Book review: Rosebud Sleds And Horses’ Heads

Rosebud Sleds And Horses’ Heads: 50 Of Film’s Most Evocative Objects

Rosebud Sleds And Horses’ Heads: 50 Of Film’s Most Evocative Objects

By Scott Jordan Harris

As whimsical as its title, this slim book of illustrated observations invites us to ponder the talismanic star power of mere things. They include props and costumes, guns and gadgets, but also more fanciful items, such as the white plastic bag that dances on a breeze in American Beauty and the prosthetic penis worn by Mark Wahlberg’s Dirk Diggler in Boogie Nights.

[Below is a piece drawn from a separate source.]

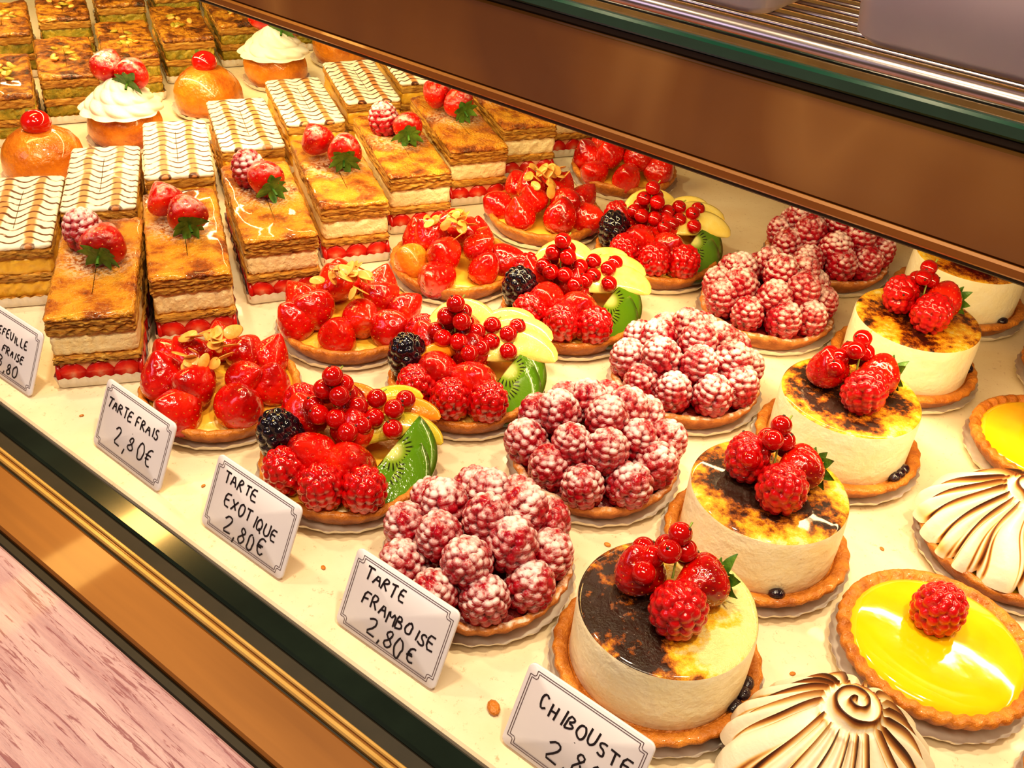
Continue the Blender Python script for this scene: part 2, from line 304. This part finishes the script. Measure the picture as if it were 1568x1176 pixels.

Limiting his gallery to 50 items, British film critic Scott Jordan Harris makes no attempt to be comprehensive. When it comes to classic films, he ticks off the iconic landmarks, from the baby carriage on the steps in Battleship Potemkin to the ruby slippers in The Wizard of Oz. Though he resists ranking his inventory, superlatives abound. Dorothy’s slippers “are probably film’s most fetishized objects.” Citizen Kane’s Rosebud sled is “film’s most evocative object.” No dress is more famous than the white, windblown number worn by Marilyn Monroe above the sidewalk grate in The Seven Year Itch. And, “of all the guns in film, none is more infamous” than the .44 Magnum wielded by Clint Eastwood in Dirty Harry.

Some of the more contemporary picks seem arbitrary. Harris honours the Sherriff Woody doll voiced by Tom Hanks in Toy Story, but could just as well have picked Wilson, the volleyball that kept Hanks company in Cast Away. James Bond’s Golden Gun is honoured, yet his silver Aston Martin is absent from a fleet of conveyances that include the Batmobile, the Starship Enterprise, Kermit’s bicycle, Marty McFly’s hoverboard and the wheelchair in My Left Foot (the author notes he uses one himself). Yet a flair for idiosyncrasy is part of the book’s charm, along with its square, elegant design. Each object in Rosebud Sleds and Horses’ Heads gets a page of text opposite a bold graphic by one of three illustrators, whose styles lean toward naïf caricature and crayon colouring. That accentuates the fanciful nature of the objets, many of which are what Hitchcock called “McGuffins”—plot devices whose substance is immaterial. After all, we still don’t know what was emitting that eerie orange glow from the briefcase in Pulp Fiction.